Spezieller Prädikatswein: Eiswein
Seit 1982 steht der Eiswein bei den Prädikatsweinen offiziell auf einer Stufe mit der Auslese. Weil hier wie da ein Mindestmostgewicht von 110 Grad Oechsle vorgeschrieben sind. In der Praxis wird dieser Wert aber meistens weit überschritten! Um Eiswein herzustellen, werden Trauben bis tief in den Winter hinein an den Rebstöcken belassen. Sobald die Temperatur in der Nacht auf mindestens -7 Grad fällt, erfolgt die Ernte der gefrorenen Trauben, die anschließend im immer noch gefrorenen Zustand direkt gepresst werden. Dadurch konzentrieren sich Aromen und Zucker.
Bei einem Eiswein ist Botrytis übrigens komplett unerwünscht. Es werden ausschließlich gesunde Weinbeeren verwendet, denn die Typizität der jeweiligen Rebsorte soll hier im Vordergrund stehen. Die gängigen Botrytis-Nuancen würden das stören. Dadurch schmeckt ein Eiswein auch komplett anders als eine Trockenbeerenauslese, obwohl beide Prädikatsweine durchaus gleich viel Restzucker vorweisen können.
Eisweine sind sehr selten. Denn bis die Trauben gefrieren kann im Weinberg eine Menge passieren. Von Fäule über Tierfraß sind die Gefahren vielfältig. Mal ganz davon abgesehen, dass der Winter auch so mild sein kann, dass die Trauben nicht gefrieren. Für eine Winzerin oder einen Winzer stellt die Herstellung eines Eisweins daher ein äußerst riskantes Unterfangen dar.
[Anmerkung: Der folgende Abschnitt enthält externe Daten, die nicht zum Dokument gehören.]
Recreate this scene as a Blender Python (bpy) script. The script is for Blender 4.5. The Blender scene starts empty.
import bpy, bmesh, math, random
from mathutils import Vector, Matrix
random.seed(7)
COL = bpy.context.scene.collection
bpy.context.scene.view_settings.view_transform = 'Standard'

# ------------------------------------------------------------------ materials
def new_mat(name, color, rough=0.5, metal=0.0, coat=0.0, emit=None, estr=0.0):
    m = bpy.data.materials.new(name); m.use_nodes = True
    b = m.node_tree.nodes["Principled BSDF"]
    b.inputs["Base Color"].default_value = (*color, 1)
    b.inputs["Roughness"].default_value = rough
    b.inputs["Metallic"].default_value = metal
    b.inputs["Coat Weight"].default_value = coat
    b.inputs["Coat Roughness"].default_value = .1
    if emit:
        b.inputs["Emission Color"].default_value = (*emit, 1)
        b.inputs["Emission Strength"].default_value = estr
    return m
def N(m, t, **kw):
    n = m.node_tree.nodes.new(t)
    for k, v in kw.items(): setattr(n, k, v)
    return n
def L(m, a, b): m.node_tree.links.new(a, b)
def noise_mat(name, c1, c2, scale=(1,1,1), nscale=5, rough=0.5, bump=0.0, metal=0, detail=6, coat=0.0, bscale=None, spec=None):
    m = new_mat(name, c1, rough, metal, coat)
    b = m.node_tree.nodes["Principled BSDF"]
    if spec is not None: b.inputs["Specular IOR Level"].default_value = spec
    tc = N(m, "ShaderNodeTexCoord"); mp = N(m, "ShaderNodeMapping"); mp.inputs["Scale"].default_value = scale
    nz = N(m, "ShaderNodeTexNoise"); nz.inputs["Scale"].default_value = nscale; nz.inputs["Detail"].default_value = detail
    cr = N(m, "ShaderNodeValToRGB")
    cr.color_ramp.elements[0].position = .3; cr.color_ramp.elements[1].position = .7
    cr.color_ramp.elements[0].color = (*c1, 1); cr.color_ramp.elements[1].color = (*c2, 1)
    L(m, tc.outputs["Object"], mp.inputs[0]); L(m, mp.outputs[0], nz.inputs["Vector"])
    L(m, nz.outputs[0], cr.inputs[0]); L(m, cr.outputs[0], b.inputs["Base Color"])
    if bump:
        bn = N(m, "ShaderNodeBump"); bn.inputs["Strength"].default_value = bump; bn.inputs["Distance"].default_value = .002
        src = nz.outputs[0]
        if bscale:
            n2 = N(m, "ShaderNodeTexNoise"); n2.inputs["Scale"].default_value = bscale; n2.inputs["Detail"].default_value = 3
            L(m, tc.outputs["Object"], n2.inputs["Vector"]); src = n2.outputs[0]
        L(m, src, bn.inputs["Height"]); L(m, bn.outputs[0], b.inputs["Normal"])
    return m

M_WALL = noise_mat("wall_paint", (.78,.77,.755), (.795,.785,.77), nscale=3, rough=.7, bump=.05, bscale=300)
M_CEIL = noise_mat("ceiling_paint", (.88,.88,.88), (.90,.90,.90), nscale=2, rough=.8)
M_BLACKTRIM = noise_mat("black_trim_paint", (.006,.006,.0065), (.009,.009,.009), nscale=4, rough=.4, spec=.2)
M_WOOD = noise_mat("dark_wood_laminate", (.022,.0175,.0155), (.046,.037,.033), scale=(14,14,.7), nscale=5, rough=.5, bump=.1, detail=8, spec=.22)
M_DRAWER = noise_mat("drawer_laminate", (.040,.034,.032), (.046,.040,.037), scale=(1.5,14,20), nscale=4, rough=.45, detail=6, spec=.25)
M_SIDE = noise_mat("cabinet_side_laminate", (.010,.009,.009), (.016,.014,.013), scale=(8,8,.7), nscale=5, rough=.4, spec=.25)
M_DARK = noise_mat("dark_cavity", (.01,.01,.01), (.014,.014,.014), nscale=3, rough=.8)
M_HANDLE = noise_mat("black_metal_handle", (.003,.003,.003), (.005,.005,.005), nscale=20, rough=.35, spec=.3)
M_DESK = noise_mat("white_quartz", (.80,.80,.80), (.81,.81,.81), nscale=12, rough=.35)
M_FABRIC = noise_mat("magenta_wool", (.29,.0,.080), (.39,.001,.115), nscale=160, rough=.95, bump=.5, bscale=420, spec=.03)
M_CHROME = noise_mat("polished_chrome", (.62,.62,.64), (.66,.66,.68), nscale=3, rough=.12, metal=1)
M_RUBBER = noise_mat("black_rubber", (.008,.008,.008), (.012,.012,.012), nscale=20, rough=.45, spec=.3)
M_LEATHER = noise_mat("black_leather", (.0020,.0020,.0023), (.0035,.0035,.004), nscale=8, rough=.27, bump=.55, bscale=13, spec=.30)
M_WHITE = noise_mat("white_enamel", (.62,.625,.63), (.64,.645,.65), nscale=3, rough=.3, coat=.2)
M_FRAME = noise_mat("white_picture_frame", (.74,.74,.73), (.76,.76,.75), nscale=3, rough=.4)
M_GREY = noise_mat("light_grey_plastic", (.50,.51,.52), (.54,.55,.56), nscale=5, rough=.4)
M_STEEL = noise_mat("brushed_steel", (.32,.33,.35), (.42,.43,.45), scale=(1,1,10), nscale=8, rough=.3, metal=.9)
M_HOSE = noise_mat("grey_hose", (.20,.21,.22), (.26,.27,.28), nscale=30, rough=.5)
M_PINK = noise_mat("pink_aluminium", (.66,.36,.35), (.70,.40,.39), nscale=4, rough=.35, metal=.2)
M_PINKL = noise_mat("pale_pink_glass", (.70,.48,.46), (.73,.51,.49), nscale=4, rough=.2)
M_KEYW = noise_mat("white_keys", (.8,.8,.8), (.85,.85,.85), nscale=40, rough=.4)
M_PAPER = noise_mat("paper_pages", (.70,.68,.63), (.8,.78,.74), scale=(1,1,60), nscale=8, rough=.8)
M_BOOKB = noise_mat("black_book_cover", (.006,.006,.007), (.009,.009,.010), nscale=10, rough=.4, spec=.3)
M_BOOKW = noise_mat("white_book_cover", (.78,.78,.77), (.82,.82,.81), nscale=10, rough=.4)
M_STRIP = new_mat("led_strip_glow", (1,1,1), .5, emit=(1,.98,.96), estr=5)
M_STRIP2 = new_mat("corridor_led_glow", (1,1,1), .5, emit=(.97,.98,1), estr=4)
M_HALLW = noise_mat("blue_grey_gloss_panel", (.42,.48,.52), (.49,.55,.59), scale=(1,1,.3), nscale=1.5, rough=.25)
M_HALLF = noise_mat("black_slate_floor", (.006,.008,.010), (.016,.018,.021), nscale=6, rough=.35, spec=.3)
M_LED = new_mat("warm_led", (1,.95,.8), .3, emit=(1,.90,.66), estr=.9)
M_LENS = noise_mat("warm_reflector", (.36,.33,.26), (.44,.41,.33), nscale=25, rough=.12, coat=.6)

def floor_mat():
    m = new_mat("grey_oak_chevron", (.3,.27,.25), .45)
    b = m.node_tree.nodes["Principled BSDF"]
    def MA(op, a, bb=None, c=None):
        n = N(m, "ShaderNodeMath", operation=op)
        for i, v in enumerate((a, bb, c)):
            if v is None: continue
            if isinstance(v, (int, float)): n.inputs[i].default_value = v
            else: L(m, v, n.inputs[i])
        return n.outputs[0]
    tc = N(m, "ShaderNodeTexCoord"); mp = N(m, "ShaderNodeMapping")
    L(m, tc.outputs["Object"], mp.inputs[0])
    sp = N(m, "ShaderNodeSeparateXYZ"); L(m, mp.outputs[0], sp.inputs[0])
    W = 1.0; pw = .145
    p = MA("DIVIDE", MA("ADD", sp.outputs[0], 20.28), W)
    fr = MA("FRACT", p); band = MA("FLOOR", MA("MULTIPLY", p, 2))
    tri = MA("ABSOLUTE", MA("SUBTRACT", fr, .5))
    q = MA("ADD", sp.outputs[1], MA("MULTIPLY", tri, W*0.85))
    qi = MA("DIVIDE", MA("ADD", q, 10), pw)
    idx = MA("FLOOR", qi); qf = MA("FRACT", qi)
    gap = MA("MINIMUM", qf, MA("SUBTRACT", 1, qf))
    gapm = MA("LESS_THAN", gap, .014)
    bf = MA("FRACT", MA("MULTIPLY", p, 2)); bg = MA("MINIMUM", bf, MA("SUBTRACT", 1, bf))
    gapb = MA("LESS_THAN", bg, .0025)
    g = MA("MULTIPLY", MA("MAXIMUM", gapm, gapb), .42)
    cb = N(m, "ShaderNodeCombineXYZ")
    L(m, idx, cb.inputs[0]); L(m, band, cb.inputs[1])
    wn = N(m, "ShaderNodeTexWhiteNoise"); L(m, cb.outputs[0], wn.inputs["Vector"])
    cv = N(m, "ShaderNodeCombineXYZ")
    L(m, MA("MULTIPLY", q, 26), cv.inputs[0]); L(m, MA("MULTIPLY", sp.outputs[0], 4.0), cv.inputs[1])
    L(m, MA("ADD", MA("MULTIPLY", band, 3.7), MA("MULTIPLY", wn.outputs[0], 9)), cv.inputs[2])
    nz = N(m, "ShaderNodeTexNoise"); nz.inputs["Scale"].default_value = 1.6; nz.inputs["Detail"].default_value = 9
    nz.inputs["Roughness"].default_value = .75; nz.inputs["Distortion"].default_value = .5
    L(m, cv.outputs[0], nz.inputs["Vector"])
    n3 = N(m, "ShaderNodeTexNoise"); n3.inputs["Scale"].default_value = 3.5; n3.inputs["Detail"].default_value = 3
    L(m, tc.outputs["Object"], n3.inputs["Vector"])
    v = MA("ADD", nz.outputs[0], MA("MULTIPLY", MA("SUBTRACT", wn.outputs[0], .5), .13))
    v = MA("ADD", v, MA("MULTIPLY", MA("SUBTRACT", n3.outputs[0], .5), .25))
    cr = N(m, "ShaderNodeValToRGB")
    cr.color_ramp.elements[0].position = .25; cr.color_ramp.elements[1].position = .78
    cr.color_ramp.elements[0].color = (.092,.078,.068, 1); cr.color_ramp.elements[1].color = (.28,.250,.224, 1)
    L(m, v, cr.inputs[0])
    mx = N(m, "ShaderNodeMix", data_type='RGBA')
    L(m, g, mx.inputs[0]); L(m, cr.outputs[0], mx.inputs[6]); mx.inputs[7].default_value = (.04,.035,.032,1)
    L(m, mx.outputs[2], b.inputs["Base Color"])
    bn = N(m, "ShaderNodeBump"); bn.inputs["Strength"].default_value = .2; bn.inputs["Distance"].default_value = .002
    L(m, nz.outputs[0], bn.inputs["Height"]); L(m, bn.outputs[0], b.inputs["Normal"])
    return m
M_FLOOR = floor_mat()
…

Prädikatsweine: Ein ausschließlich deutsches System?
Zugegeben, Deutschland hat seine Prädikatsweine wohl von allen Nationen am besten definiert. Was aber nichts daran ändert, dass es ähnliche Systeme auch in anderen Ländern gibt. In Österreich zum Beispiel. Oder im französischen Elsass. Nicht zu vergessen, dass es auch kanadischen Icewine gibt.
Allerdings gelten dort überall dann wieder andere Regeln als bei den deutschen Prädikatsweinen. Das sollten Sie im Hinterkopf haben, wenn Sie sich mit den Prädikatsweinen außerhalb Deutschlands beschäftigen.